• **Written problem**
In the listing that follows, count each line where the word "This" appears; write nothing but the count.

Entries taken from a collection
+--

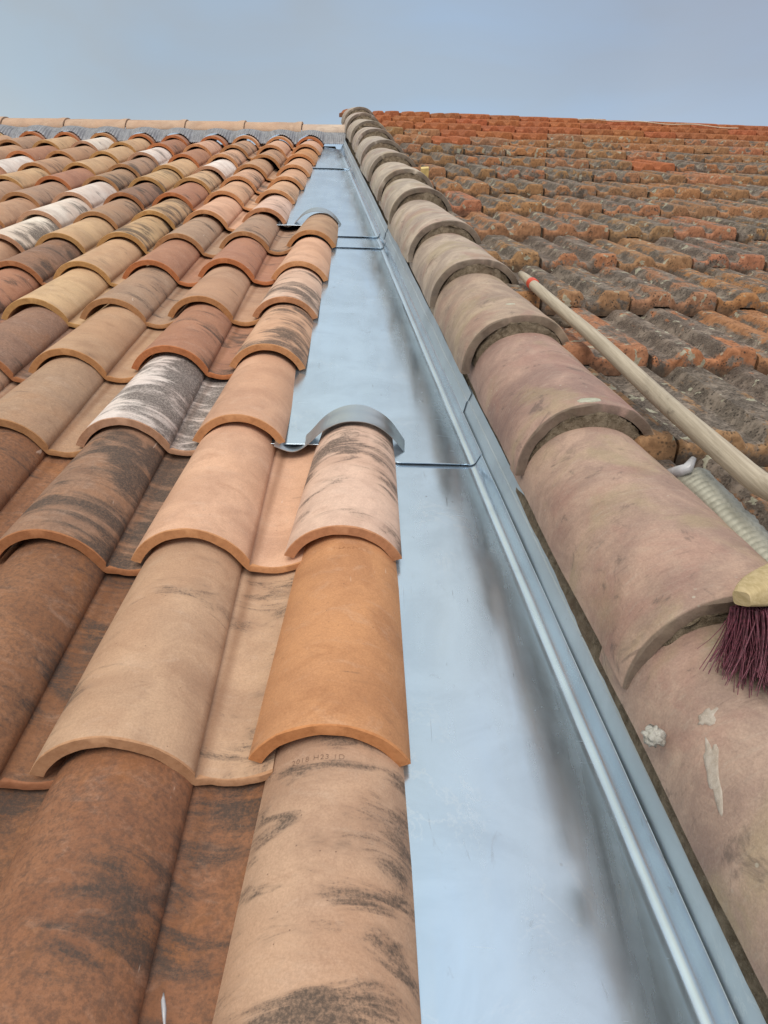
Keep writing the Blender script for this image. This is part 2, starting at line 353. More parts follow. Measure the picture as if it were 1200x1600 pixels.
# ------------------------------------------------------------------ new roof tiles (left): roll + pan
RW, RH, TH = .168, .052, .0148
def roll_profile(w_, h_, cx, n=22):
    """arc over chord w_, height h_, centred on cx; returns list (x,z,nx,nz)"""
    Rr = ((w_/2)**2 + h_**2)/(2*h_); a = math.asin(min(1, (w_/2)/Rr))
    if h_ > Rr: a = math.pi - a
    out = []
    for i in range(n+1):
        t = -a + 2*a*i/n; out.append((cx + Rr*math.sin(t), Rr*math.cos(t) - (Rr-h_), math.sin(t), math.cos(t)))
    return out
def tile_mesh(name, pan=True, L=.40, seed=0, cut=None):
    secs = []
    ys = [0, .0012, .0045] + [L*i/26 for i in range(1, 27)]
    for yi, y in enumerate(ys):
        t = y/L
        w_ = RW*(1 - .165*t); h_ = RH*(1 - .13*t)
        pr = roll_profile(w_, h_, -RW/2)
        top = [(a, b) for a, b, c, d in pr]; bot = [(a - c*TH, b - d*TH) for a, b, c, d in pr]
        # flatten the two feet of the inside so they stand on the course below
        if pan:
            xr = top[-1][0]; x1 = .078
            m = 12; tp = []; bp = []
            for i in range(1, m+1):
                q = i/m; xx = xr + (x1-xr)*q
                zz = -.0075 - .0085*math.sin(math.pi*min(1, q*1.0)**.85) + .008*q*q
                if i == 1: xx = xr - .0015; zz = -.0072
                tp.append((xx, zz)); bp.append((xx, zz - TH*.72))
            bot[-1] = (xr - .006, -TH*.72-.004)
            bot[-2] = (bot[-2][0], max(bot[-2][1], -.002))
            top = top + tp; bot = bot + bp
        wv = .0012
        def dp(p, k):
            x_, z_ = p
            n1 = nz(x_*14 + seed*7.3, y*9, k + seed); n2 = nz(x_*90 + seed, y*60, 5.1)
            e_ = nz(x_*55 + seed*3, 2.2 + seed, 0)*.0016 if y < .002 else 0
            sh = .0011 if yi == 0 else 0
            return x_, y + e_ + (nz(x_*20, seed*5, 1)*.0014 if y < .02 else 0), z_ + wv*n1 + .00025*n2, sh
        st = []; sb = []; nr = len(pr)
        for ip, p in enumerate(top):
            a, b, c, sh = dp(p, 0); st.append((a, b + (.0045 if ip > nr else 0)*(1-t), c - sh))
        for ip, p in enumerate(bot):
            a, b, c, sh = dp(p, 0); sb.append((a, b + (.0045 if ip > nr else 0)*(1-t), c + sh*.6))
        secs.append(st + sb[::-1])
    V, F = loft(secs)
    # replace huge n-gon caps by quad strips
    n = len(secs[0]); h = n//2; F = F[:-2]
    for base, rev in ((0, False), ((len(secs)-1)*n, True)):
        for i in range(h-1):
            q = (base+i, base+n-1-i, base+n-2-i, base+i+1)
            F.append(q if not rev else q[::-1])
    m = bpy.data.meshes.new(name); m.from_pydata(V, [], F); m.update(); m.materials.append(CLAY)
    m.polygons.foreach_set('use_smooth', [True]*len(m.polygons)); m.set_sharp_from_angle(angle=R(48))
    return m
FULL = [tile_mesh('clay_tile', True, seed=i) for i in range(4)]
EDGE = [tile_mesh('edge_tile', False, seed=10+i) for i in range(3)]

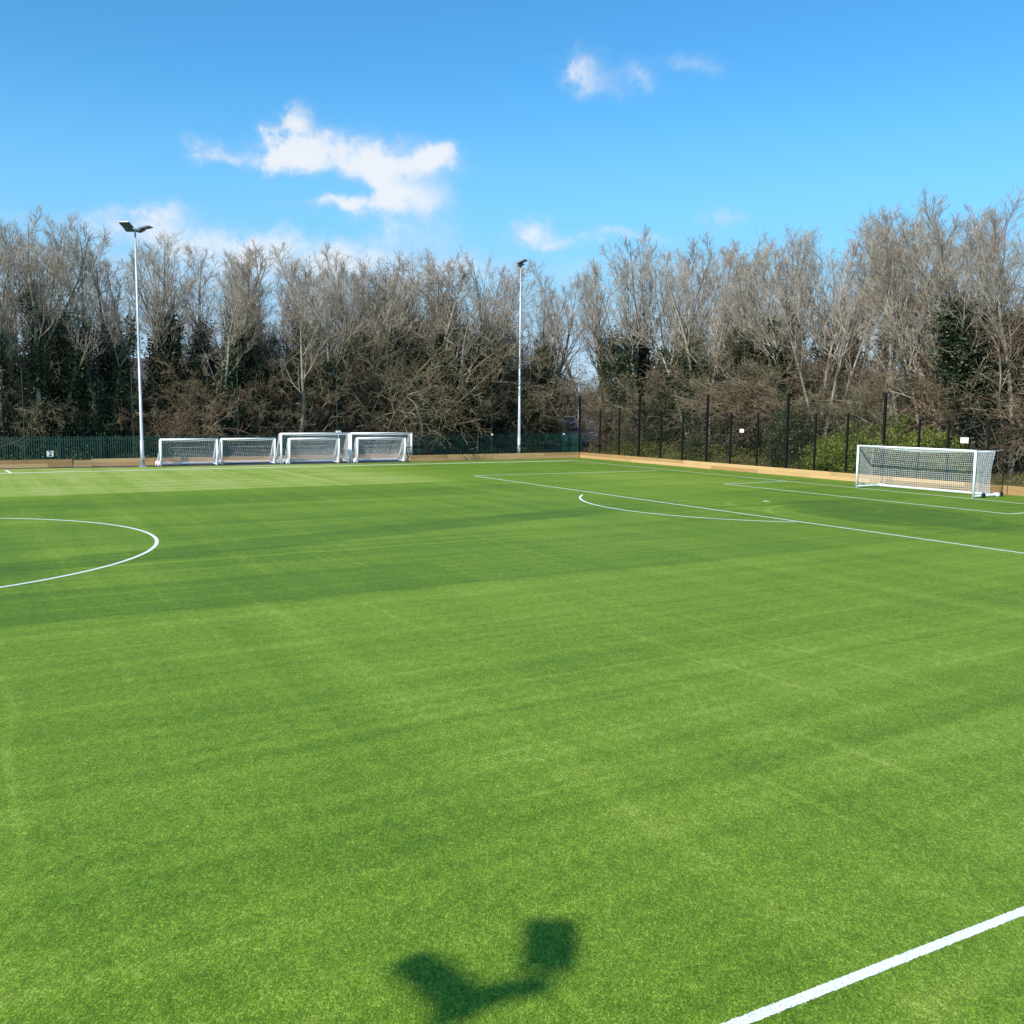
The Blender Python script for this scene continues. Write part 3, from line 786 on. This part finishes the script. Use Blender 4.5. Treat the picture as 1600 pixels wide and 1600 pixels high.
def tree_template(seed, H=16.0, stems=1, spread=1.0, dense=1.0, lean=.0, crown0=.38):
    rg = np.random.default_rng(seed)
    S = 12; P = np.zeros((stems, S+1, 3)); a0 = rg.uniform(0, 6.28)
    d = np.zeros((stems, 3)); 
    for k in range(stems):
        a = a0+k*2*math.pi/max(1, stems)+rg.uniform(-.5, .5); o_ = (.0 if stems == 1 else rg.uniform(.12, .28))*1.0
        d[k] = (math.cos(a)*o_+lean, math.sin(a)*o_, 1); P[k, 0] = (math.cos(a)*.12*(stems > 1), math.sin(a)*.12*(stems > 1), -.3)
    d = unit(d); Ls = H*rg.uniform(.84, 1.0, stems); Ls[0] = H
    for s in range(S):
        d = unit(d+rg.normal(0, .055, d.shape)*np.array([1, 1, .2])+np.array([0, 0, .05]))
        P[:, s+1] = P[:, s]+d*(Ls/S)[:, None]
    r0 = .0145*H/ (1+.22*(stems-1))
    R = r0*rg.uniform(.75, 1, stems)[:, None]*np.linspace(1, .10, S+1)[None]**1.0
    m1 = int(17/stems**.55)
    P1, R1 = grow_children(rg, P, R, m1, crown0, .97, (14*spread, 38*spread), lambda t, pl, g: pl*(.42*(1-t)**.8+.085)*g.uniform(.55, 1.15, len(t)), 7, .10, .12, .5, .014)
    P2, R2 = grow_children(rg, P1, R1, 6, .15, .98, (18, 50), lambda t, pl, g: pl*(.52*(1-t)+.15)*g.uniform(.5, 1.15, len(t)), 5, .12, .12, .6, .0095)
    P3, R3 = grow_children(rg, P2, R2, 4, .12, 1.0, (18, 52), lambda t, pl, g: (pl*.40+.28)*g.uniform(.5, 1.1, len(t)), 3, .14, .12, .7, .0068)
    P4, R4 = grow_children(rg, P3, R3, int(3*dense), .15, 1.0, (16, 50), lambda t, pl, g: (pl*.42+.18)*g.uniform(.5, 1.1, len(t)), 2, .14, .10, .8, .0055)
    trunk = merge([tubes(P, R, 8), tubes(P1, R1, 5)])
    crown = merge([tubes(P2, R2, 4), tubes(P3, R3, 3), tubes(P4, R4, 3)])
    return (fast_mesh('trunk', *trunk, MAT['bark']), fast_mesh('crown', *crown, MAT['twig']), H, (P, R, P1))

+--

• **Output**
2